For even if Joan and Richard Perry had not killed poor Mr. Harrison, then John Perry, the self confessed murderer, certainly had. And it was certainly important that justice was seen to be done. Without the certain avenging hand of justice there would be no respect for the law, and English society would return to the rule of the beast, the rule of eat or be eaten. And then in 1662, wonder of wonders, William Harrison walked back into to the village of Chipping Camden, certainly alive and allegedly well.
When questioned the old man (he was now seventy-two) told a murkey tale of being set upon, stabbed, kidnapped, hustled aboard a ship, and sold in a Turkish slave market. He escaped, he said, when his master had died. Mr. Harrision claimed he then caught a ship back to England. As others have noted, “The story told by Harrison is conspicuously and childishly false.” And as a Mr. Paget noted, “much profit was not likely to arise from the sale of the old man as a slave…especially as the old man was delivered in a wounded and imperfect condition.”

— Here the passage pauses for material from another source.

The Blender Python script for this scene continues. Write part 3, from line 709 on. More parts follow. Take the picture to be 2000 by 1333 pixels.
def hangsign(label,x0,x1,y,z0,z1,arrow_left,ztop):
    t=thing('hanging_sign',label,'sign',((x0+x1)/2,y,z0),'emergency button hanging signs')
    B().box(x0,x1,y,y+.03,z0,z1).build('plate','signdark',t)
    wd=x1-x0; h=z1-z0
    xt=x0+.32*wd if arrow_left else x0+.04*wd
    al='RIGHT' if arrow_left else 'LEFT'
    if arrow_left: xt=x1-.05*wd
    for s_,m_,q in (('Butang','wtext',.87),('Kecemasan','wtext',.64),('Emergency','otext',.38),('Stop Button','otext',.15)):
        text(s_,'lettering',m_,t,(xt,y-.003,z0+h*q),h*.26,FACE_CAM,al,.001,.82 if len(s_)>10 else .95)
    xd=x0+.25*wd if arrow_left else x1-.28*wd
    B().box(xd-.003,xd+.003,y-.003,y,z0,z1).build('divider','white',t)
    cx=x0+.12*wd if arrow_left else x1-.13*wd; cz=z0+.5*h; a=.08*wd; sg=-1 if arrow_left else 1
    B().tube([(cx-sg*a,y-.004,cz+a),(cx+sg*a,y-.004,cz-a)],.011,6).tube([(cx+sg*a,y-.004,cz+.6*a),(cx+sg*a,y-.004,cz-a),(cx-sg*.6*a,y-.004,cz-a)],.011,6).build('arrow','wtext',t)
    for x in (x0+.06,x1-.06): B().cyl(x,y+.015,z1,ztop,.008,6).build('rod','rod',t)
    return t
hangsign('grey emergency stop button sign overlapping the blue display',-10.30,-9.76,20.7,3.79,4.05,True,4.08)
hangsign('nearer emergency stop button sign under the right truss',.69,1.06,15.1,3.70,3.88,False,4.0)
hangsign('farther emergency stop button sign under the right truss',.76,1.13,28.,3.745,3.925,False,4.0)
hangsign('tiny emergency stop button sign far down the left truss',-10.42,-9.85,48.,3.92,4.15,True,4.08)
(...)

So where did Mr. Harrison disappear to in the summer of 1660? Given that transportation in that age was mostly limited to “shanks mare”, William Harrison could not have walked more than a few miles. He must have been close enough to Chipping Camden to have heard, in the eight months between his disappearance, the trial and the hanging sentence of his accused murderers, of their impending deaths. And yet the old man did not return.
But why did he wait two years to return? Why not sooner? Why return at all? And why did John Perry tell such wild tales? Why did he send his own mother and brother to the gallows? Why did he not recant until the last moments of his life? Could torture, the standard meathod used for questioning at the time, have produced this false testimoney? Perha;s; it all remains a mystery.
And all we know for certain is that John Perry, Richard Perry and Joan Perry slowly strangled at the end of a rope, as punishment for a crime which they did not commit. Every thing else about this case is a mystery and a wonder. It is the Camden Wonder.
It is a wonder that, 300 years later, juries remain so certain that they continue to take the lives of those accused, when they have no earthly reason to be so certain, and certainly no heavenly justification either.